GETTING UP ON WATER SKIS FOR THE FIRST TIME – You’re scared to death. You’ve never done this before, and you’re thinking that the boat will pull you so hard that you’ll fly forward, the skis will fall of due to the sheer force of the water, and you’ll lose your entire bathing suit, leaving you to be dragged naked across the water on your stomach. Yep, that’s the image. So your blood is pumping hard, preparing your body for a fight or flight experience. I’m not sure how you could fight against the force of the boat, but your body does what it wants to, despite your brain activity. You put on the skis while your knees shake, buckle up the life jacket tight as you can, and slowly slide into the water, which is freezing beyond imagination. You pull you knees in tight against your chest and straighten out your arms, as the smoking-hot ski instructor told you, and hold on to that rope for dear life. The ski boat inches forward, pulling your rope tight as you say a silent prayer to return the dock with your entire bathing suit still on your body. The boat lunges forward at full speed, but you keep your knees bent and your arms straight, which causes your body to slowly be pulled up to a standing position on the skis. You’re up! It’s a miracle. Now just stay inside the wake, and you’ll be all good. It’s glorious. You’re getting the hang of it now and feel comfortable enough to wave to the passengers in the boat and enjoy the scenery before you. You got it!

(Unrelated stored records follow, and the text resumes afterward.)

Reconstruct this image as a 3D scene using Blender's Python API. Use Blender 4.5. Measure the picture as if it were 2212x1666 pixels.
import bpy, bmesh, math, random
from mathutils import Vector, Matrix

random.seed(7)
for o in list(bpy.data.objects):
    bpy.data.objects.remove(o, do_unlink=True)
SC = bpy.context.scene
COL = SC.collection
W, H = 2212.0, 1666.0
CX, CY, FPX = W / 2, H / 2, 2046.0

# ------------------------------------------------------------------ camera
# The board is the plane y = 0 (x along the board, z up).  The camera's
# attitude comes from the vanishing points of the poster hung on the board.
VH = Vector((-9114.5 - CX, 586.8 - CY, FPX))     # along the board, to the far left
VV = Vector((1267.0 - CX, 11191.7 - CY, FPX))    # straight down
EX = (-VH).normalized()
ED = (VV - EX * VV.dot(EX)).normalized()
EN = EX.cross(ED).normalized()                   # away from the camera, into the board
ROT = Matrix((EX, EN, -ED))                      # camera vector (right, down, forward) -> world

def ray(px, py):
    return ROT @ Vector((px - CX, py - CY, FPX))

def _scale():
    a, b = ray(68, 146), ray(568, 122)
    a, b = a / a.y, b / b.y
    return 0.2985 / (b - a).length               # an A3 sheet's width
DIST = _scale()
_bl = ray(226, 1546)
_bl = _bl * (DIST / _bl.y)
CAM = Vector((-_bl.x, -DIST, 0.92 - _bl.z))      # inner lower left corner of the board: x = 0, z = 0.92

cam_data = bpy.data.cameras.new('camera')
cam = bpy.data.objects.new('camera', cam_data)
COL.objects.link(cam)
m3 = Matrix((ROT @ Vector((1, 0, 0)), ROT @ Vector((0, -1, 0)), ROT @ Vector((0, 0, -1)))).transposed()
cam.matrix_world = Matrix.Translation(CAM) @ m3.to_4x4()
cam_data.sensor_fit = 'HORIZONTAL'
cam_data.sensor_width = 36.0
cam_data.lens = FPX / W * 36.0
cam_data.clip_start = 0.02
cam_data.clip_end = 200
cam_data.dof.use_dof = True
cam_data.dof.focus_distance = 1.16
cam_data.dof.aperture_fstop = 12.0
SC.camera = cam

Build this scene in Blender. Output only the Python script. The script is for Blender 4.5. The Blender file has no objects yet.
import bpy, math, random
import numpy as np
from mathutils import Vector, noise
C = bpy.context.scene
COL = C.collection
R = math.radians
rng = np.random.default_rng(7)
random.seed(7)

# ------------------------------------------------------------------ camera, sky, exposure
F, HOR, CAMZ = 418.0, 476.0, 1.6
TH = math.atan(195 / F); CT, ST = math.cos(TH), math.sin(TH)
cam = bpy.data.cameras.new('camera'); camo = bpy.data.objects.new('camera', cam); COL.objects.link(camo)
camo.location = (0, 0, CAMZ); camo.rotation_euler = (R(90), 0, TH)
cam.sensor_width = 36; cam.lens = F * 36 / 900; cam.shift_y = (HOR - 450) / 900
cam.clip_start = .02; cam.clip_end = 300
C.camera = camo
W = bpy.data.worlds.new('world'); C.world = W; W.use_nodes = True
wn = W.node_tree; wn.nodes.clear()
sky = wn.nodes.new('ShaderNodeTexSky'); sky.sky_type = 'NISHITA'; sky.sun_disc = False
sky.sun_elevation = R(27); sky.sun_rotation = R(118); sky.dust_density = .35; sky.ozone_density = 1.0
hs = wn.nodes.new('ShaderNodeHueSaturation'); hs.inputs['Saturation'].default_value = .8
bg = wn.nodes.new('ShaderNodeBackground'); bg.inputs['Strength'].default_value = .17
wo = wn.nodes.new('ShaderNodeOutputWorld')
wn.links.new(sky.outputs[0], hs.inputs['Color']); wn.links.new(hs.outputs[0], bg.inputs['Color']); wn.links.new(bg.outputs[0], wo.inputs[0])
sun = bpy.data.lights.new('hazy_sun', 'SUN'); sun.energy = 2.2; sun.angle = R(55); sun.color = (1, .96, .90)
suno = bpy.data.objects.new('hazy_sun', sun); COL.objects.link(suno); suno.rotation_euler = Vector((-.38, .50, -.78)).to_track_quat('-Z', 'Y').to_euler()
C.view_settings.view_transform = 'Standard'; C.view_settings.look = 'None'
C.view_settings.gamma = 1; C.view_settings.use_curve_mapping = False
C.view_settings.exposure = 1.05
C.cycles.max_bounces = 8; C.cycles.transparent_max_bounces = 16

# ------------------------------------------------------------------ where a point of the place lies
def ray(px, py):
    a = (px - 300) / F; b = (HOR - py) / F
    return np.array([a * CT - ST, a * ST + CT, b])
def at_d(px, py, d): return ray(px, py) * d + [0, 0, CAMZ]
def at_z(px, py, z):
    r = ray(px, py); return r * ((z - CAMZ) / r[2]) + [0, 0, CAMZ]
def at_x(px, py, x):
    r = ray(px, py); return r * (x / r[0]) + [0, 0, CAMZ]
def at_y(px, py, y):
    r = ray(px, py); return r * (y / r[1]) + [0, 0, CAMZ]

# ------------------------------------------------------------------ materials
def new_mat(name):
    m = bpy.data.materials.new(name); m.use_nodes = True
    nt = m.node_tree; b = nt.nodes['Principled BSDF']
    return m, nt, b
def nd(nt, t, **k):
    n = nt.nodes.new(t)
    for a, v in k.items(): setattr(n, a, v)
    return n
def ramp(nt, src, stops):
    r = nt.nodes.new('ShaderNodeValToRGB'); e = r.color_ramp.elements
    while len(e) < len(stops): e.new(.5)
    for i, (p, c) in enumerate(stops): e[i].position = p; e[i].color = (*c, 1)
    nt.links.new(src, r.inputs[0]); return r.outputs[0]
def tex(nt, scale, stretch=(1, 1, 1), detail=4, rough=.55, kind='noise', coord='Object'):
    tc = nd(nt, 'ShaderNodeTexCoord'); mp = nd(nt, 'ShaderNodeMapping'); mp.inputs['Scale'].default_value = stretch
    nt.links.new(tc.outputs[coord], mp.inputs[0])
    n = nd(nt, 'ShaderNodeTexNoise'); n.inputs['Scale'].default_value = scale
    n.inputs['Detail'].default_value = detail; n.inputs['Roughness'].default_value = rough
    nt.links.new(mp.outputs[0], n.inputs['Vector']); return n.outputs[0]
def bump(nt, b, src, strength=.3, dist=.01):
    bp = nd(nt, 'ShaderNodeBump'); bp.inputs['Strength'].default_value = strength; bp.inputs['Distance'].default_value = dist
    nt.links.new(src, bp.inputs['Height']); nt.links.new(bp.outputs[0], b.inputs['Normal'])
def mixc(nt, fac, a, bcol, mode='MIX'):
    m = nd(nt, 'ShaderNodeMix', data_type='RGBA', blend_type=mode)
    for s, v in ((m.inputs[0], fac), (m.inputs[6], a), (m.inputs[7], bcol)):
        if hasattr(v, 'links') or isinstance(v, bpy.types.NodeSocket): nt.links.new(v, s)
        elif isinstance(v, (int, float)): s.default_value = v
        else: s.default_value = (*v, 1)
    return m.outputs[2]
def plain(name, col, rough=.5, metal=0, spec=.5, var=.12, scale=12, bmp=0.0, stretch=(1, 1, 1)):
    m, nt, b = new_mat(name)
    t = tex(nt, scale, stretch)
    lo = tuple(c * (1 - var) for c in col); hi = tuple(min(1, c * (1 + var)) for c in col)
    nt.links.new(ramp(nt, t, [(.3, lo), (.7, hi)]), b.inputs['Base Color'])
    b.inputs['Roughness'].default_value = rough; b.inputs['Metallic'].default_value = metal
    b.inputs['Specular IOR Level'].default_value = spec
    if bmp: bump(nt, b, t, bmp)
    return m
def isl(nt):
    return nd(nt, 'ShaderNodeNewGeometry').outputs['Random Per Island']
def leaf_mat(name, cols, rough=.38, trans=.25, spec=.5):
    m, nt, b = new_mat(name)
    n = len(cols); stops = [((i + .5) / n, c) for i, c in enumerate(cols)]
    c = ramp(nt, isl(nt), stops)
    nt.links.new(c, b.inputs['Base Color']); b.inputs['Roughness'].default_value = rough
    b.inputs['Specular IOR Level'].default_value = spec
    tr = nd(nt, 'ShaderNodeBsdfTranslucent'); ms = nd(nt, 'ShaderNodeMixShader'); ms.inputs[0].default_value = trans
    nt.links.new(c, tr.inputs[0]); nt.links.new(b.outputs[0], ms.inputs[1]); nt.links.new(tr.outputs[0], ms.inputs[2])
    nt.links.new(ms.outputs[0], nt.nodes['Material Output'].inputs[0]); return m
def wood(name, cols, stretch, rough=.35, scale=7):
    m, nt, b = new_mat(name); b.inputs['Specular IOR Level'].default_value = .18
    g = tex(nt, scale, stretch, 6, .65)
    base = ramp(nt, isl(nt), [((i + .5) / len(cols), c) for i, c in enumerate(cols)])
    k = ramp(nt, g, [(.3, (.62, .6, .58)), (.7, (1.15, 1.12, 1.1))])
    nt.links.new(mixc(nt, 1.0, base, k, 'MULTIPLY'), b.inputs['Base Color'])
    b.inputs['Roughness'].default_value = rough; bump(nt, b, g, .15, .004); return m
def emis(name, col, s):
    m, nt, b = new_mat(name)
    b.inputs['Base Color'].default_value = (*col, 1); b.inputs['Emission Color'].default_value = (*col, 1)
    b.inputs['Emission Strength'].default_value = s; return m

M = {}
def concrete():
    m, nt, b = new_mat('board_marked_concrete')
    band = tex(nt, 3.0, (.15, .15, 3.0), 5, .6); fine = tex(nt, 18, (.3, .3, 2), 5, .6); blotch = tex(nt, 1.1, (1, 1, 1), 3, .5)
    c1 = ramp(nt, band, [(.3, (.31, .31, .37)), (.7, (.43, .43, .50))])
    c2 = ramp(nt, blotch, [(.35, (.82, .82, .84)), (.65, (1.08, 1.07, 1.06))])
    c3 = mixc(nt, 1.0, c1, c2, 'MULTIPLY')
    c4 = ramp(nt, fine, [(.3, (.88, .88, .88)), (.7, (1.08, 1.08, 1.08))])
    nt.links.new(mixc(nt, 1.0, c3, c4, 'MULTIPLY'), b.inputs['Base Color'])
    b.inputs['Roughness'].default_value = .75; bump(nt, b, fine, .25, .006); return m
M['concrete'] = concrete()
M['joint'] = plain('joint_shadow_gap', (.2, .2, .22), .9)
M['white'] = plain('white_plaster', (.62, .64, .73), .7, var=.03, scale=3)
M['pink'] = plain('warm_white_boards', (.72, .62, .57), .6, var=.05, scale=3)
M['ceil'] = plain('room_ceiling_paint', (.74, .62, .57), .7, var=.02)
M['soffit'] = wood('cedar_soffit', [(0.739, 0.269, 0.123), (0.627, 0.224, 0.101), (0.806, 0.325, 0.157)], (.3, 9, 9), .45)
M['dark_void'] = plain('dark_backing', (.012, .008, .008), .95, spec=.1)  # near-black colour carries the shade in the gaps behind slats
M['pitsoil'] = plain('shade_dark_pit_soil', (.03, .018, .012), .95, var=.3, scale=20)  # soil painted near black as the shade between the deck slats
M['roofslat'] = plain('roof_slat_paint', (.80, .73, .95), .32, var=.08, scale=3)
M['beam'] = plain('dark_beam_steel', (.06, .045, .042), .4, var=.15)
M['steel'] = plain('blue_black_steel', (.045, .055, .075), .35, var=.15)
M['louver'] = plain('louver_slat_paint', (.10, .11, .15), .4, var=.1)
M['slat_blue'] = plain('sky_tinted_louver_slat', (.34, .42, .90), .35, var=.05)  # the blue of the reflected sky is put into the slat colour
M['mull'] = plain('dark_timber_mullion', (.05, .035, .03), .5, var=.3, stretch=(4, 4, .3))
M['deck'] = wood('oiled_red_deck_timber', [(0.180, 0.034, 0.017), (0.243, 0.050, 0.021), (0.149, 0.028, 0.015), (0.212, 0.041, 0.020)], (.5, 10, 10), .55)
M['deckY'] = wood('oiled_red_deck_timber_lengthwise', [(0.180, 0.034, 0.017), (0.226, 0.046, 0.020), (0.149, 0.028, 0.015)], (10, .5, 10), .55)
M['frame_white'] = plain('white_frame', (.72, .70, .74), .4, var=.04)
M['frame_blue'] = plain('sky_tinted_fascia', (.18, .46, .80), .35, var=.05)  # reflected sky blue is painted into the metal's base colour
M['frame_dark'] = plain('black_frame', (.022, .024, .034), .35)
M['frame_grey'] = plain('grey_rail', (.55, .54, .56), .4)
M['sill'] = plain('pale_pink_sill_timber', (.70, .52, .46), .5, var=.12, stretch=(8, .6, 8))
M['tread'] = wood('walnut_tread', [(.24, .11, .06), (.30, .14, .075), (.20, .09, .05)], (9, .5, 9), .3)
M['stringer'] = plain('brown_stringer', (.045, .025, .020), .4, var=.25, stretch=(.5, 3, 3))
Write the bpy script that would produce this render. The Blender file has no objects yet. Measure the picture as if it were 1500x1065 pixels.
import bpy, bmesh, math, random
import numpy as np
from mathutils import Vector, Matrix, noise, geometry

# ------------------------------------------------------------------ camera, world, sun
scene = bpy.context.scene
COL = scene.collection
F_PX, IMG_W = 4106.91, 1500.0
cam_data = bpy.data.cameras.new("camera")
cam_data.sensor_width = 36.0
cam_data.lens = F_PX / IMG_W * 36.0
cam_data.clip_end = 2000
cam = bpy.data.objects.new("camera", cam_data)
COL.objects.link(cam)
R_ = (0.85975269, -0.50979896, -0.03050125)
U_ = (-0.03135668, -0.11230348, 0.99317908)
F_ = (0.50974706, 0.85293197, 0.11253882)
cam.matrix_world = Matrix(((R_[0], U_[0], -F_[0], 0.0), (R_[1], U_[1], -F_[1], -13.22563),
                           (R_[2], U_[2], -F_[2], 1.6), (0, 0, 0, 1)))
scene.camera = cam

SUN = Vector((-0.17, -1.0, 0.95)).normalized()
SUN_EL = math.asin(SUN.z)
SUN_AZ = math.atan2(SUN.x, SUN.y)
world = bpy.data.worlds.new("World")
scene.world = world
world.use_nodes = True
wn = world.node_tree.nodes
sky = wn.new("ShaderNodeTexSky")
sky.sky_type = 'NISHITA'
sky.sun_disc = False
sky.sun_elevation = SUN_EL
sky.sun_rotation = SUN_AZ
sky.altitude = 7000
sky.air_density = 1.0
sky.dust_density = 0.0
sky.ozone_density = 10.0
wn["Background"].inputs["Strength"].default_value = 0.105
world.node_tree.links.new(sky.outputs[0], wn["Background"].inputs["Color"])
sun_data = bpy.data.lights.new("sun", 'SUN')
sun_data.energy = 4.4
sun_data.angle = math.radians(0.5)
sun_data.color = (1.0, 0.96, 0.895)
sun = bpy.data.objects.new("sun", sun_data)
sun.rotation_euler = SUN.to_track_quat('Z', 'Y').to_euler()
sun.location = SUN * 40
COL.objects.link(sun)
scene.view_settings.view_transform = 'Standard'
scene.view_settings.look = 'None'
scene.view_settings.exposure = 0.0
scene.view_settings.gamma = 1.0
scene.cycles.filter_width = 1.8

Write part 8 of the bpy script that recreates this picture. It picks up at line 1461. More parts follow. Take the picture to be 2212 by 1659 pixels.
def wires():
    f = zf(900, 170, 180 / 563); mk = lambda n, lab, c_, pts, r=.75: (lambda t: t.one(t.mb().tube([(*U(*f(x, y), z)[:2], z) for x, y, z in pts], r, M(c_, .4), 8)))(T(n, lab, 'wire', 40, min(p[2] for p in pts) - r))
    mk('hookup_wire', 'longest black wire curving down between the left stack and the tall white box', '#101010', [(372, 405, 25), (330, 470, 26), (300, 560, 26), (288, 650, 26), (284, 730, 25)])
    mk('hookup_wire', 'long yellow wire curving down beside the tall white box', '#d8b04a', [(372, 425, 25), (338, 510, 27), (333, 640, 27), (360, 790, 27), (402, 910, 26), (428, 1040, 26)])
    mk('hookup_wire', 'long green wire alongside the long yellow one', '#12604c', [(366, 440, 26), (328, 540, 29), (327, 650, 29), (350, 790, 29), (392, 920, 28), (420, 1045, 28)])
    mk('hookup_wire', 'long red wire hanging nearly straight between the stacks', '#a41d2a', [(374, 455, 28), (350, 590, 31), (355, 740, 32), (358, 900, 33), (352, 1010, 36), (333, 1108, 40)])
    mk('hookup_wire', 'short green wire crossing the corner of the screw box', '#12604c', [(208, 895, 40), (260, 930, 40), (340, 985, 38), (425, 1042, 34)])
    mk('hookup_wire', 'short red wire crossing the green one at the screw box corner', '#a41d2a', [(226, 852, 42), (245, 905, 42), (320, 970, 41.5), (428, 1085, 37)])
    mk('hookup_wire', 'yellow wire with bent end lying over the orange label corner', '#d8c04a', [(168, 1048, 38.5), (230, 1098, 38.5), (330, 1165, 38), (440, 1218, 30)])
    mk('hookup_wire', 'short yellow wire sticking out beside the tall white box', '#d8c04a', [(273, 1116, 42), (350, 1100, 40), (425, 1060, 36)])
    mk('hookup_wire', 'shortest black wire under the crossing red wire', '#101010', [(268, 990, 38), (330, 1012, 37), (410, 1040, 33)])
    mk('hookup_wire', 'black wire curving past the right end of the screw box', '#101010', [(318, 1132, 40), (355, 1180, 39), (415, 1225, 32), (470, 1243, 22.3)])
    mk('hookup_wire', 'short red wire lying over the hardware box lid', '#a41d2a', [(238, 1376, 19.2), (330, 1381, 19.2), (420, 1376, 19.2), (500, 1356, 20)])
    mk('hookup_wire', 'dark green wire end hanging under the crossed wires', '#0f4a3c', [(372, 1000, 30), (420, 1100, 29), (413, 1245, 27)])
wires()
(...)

That was when you were nine years old. Now you are thirty-nine and haven’t skied in twenty-four years. But your son is seven years old, and during his first visitors day at summer camp, he takes you to the ski docks. When you ask whether he’d like to go skiing, he tells you how scared he is. You try to talk to him, but it’s just not working. The only choice remaining is to show him that there is nothing to be afraid of. Aside from the fact that it’s been over two decades since you last skied, people are wearing sweatpants and sweatshirts because it’s cold outside, and you’re less than thrilled about being in a bathing in suit in public. But as I said, you have no choice. This is an opportunity as a parent to get in the ring, and model courage. So I give myself a quick pep talk and get my thirty-nine year old ass into skis and into the water. Would I remember how to do it? Would I fall flat on my face, instilling further fear into my son ? No way hozay! The boat lunges forward and within seconds I’m up on my feet, waving to my little guy in the boat ahead. Twenty-four years later, you still got it!